Hobbes posited that we have a restless desire for power. If people desire the same object, there is conflict. If everyone pursues his or her self-interest, there will be a persistent fear of violence, which he called a state of war.

Now, unlike the views we just surveyed, on materialism, there are no transcendent, objectively real morals. So, acts are not wrong until a humanly-made law forbids it. To preserve a peoples’ safety, they need to form a social contract with a sovereign ruler, or Leviathan, to keep the peace and defend their rights which he would promulgate. The Leviathan would exercise all functions (executive, legislative, and judicial) of government.
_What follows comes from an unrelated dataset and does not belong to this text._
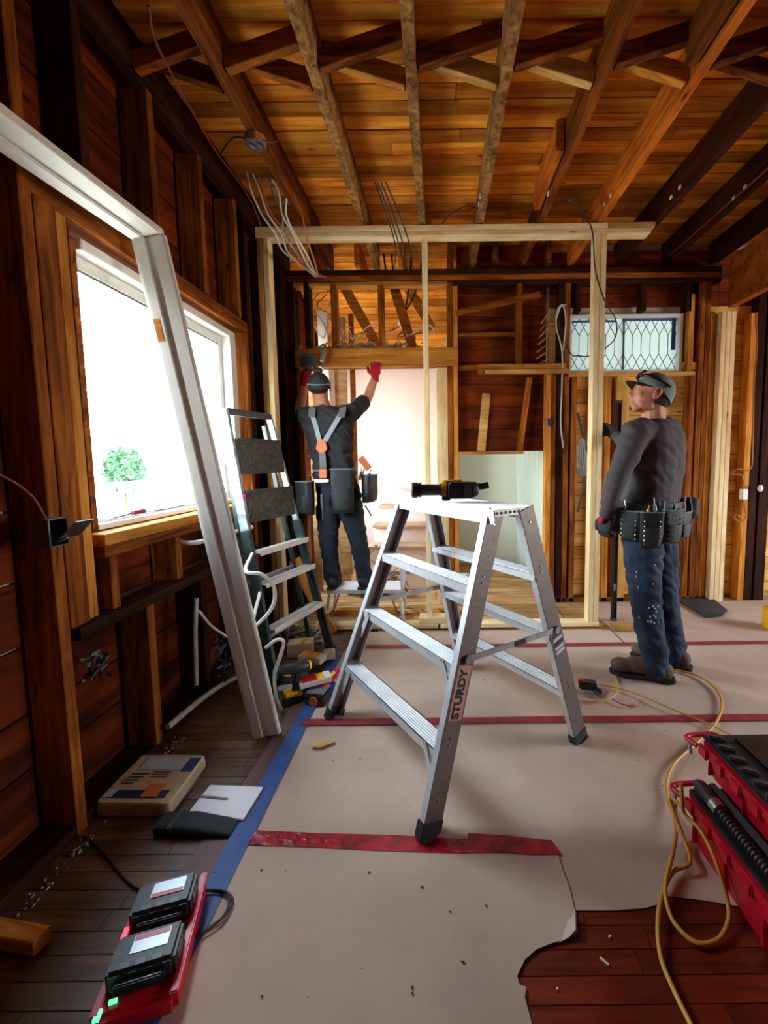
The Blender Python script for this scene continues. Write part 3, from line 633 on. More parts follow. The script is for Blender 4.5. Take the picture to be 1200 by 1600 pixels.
rN = rail(Nf, Nt, nout, 0); rR = rail(Rf, Rt, nout, 0); rL = rail(Lf, Lt, -nout, 0); rB = rail(Bf, Bt, -nout, 0)
def step(fa, ta, fb_, tb, q, brace, outd):
    a = fa+(ta-fa)*q; b = fb_+(tb-fb_)*q; d = (b-a); L_ = d.length; dn = d.normalized(); out = (outd-dn*outd.dot(dn)).normalized(); out.z = 0; out.normalize()
    a2, b2 = a+dn*.003, b-dn*.003; c = (a2+b2)/2; hd = dn*(b2-a2).length/2
    s_ = MB().obox(c, hd, out*.040, V((0, 0, .002))).obox(c+out*.038-V((0, 0, .016)), hd, out*.002, V((0, 0, .018))).obox(c-out*.038-V((0, 0, .012)), hd, out*.002, V((0, 0, .014)))
    for k in range(-3, 4): s_.obox(c+out*k*.010+V((0, 0, .003)), hd, out*.0022, V((0, 0, .0012)))
    s = s_.build('step', ALU, lad)
    if brace:
        for e, sg in ((a2, 1), (b2, -1)):
            p0 = e+dn*sg*.085+out*.042-V((0, 0, .02)); p1 = e+dn*sg*.006+out*.052-V((0, 0, .155))
            MB().obox((p0+p1)/2+V((0,0,.02)), (p0-p1)/2, (p0-p1).cross(out).normalized()*.014, out*.002).cyl(p0+V((0,0,.018)), p0+out*.006+V((0,0,.018)), .005, n=8).build('step_brace', ALU, s, bevel=.0008)
    return s
of = (Nf-Rf).normalized()
for q in (.245, .50, .75):
    step(Lf, Lt, Nf, Nt, q, q < .7, of); step(Bf, Bt, Rf, Rt, q, False, -of)
tc_ = (Nt+Rt+Lt+Bt)/4; dl = (Nt-Lt).normalized(); ds = (Rt-Nt).normalized(); hl = (Nt-Lt).length/2+.014; hs = (Rt-Nt).length/2+.040
dsp = (ds-dl*ds.dot(dl)).normalized()
tp_ = MB().obox(tc_+V((0, 0, .003)), dl*hl, dsp*hs, V((0, 0, .003)))
for k in (-1, 1): tp_.obox(tc_+dsp*hs*k-V((0, 0, .022)), dl*hl, dsp*.0022, V((0, 0, .026)))
for k in range(-6, 7): tp_.obox(tc_+dsp*k*.015+V((0, 0, .007)), dl*hl, dsp*.003, V((0, 0, .0014)))
top = tp_.build('top_platform', ALU, lad)
for k in (-1, 1): MB().obox(tc_+dl*hl*k-V((0, 0, .008)), dsp*hs, dl*.003, V((0, 0, .013))).build('end_cap', ALUD, top, bevel=.001)
mb = MB()
for k in range(-4, 5): mb.cyl(tc_+dl*(hl+.002)+dsp*hs*k*.22-V((0, 0, .008)), tc_+dl*(hl+.006)+dsp*hs*k*.22-V((0, 0, .008)), .0055, n=8)
mb.build('end_rivet', BLACK, top, kind='stuff')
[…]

While this could be a tyrant, Hobbes thought that the sovereign’s body is composed of the people he rules. Since he too would act egoistically, he would act in the peoples’ best interests. 

Only the Leviathan gives rights; there are no natural rights, except the right of nature (to preserve one’s own life). Nor would any other rights be inalienable, for they are given by government. While Hobbes spoke of “natural laws,” they were not objectively real, immaterial laws that we could know by reason. Rather, they were maxims for our lives.

By way of assessment, there are several issues with his ethics. First, there is no room for moral reformers. Whatever the sovereign decrees is law and therefore moral, unless of course he violates peoples’ own right of nature.

Second, Hobbes doesn’t seem to anticipate any problem with material beings making choices, like ceding their rights and forming a social contract. Nor does he see an issue with making rational decisions. Yet, if we are but mechanisms, and even our desires (or aversions), let alone other “mental” states, are caused by the motions external, material objects produce in us, then it seems there is no room for free will. How then can we be ethically responsible for our actions? Likewise, how can we make rational choices to believe the truth?

Third, can his views preserve our core morals: murder and rape are wrong, and justice and love are good? I don’t think so. In a completely material world, things can be exhausted descriptively. But while careful descriptions of the various factors involved in ethical decision-making is important, ethics involves what we ought, or ought not, do or be. Ethics is a normative discipline, but Hobbes’s materialism seems unable to account for that.

Finally, consider what is good (or bad) in terms of Hobbesian motions. Murder’s or rape’s wrongness would be based on the motions an object (presumably the intended victim) caused in the perpetrator. According to Hobbes, something morally wrong would be a motion away from something. But that is not what happens in acts of murder or rape; the perpetrator moves toward the victim, which, on Hobbes’s view, would be good. Moreover, it seems the victim is the one to be blamed, for that person caused the motions in the perpetrator! Further, justice is more than motions; both a just and an unjust act could involve motions toward someone, or something. So, tellingly, it seems Hobbes’s theory cannot preserve our core morals.